Includes Machine Problem 4, due July 17

Part of the homework for 22C:50, Summer 2003
by Douglas W. Jones
THE UNIVERSITY OF IOWA Department of Computer Science

 

Machine Problem 4

Ground rules: The ground rules distributed with MP1 hold for this assignment!

Background: A minimal Unix shell (command-line interpreter) allows is available on-line, at:

http://homepage.cs.uiowa.edu/~dwjones/syssoft/hw/mp4basis.txt

This shell has one built-in command, exit, that causes it to terminate. For all other lines of input, excepting blank lines and lines starting with comments, it parses the lines into words (separated by blanks) and tries to use the first word on the line as the name of a program to run, passing the words on the line as arguments to the program. If the first word on the line doesn't work as a filename all by itself, this shell tries prefixing it with, /bin and then with /usr/bin before giving up, since most commonly used commands are found in one or the other of those directories.

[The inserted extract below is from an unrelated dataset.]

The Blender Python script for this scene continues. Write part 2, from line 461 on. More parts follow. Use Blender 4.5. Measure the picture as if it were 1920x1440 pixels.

Part I: This shell works, you should try it and try writing some shell scripts to test it out, but it is horribly written! Most of the functionality of the program is in one oversized block of code, even though, logically, you can clearly see that this program does lexical analysis, syntax analysis and semantic action as it processes its input.

Before anyone tries enhancing this program, it should be modularized. Break it up into multiple source files. At minimum, you should break out as a separate file the mechanism for executing shell commands (both built-in and other) and separate that from everything having to do with parsing, but you can do more.

To do this, you should create appropriate header files, package the whole thing in a directory, and create a Makefile and a README file, writing content for them, or cutting and pasting, as needed, from the code that was distributed in order to build them.

Note: Obviously, borrowing heavily on the EAL assembler is a good idea -- not borrowing C source code, but borrowing layout and structure for the different files.

Another Note: Please: Do this incrementally! First compile and test the shell, then write the makefile, then build and test again, using make to do the build. Then split off one function, make it and test it again, and so on.

Part II: This shell has a hard-coded list of directories to try when attempting to execute a command, trying different prefixes on the command name until one of them works! This should be rewritten as a loop, iteratively attempting each prefix from a list of prefixes, and getting the list from the environment variable PATH, where it is stored as a single string, with fields separated by colons. For information on the environment, see man environ. The standard library routine getenv() is helpful for extracting a single entry from the environment.

Part III: Add a new built-in command, setenv, that takes argv[1] as the name of an environment variable and argv[2] as the new value for that variable.

Homework 7

  1. What is the output from the parser that serves as input to the command execution code in the example shell distributed with the assignment for MP4?

  2. Do problem 6, part a) from page 162 in the test, but substitute the following for parts b) and c):

    Part b) Explain the economic problems posed by this implementation in a system that uses a queue of characters for output to a printer, so that an application may enqueue thousands or millions of bytes of data long before the printer finishes printing the first page of the document.

  3. With reference to Figure 10.14 and the accompanying text, which echo path do UNIX keyboard drivers use? This is a question that can be answered empirically by doing experiments on a Unix system that take a few minutes, at most. (Note that some Unix applications turn off echoing by the system so they can do it themselves! Clearly, you shouldn't run these applications as part of your experiment).

    Note: You should describe, briefly, the experiment you performed in order to figure out the answer to this question. A "naked" number will not be given full credit.

  4. Do problem 10 on page 162 of the text.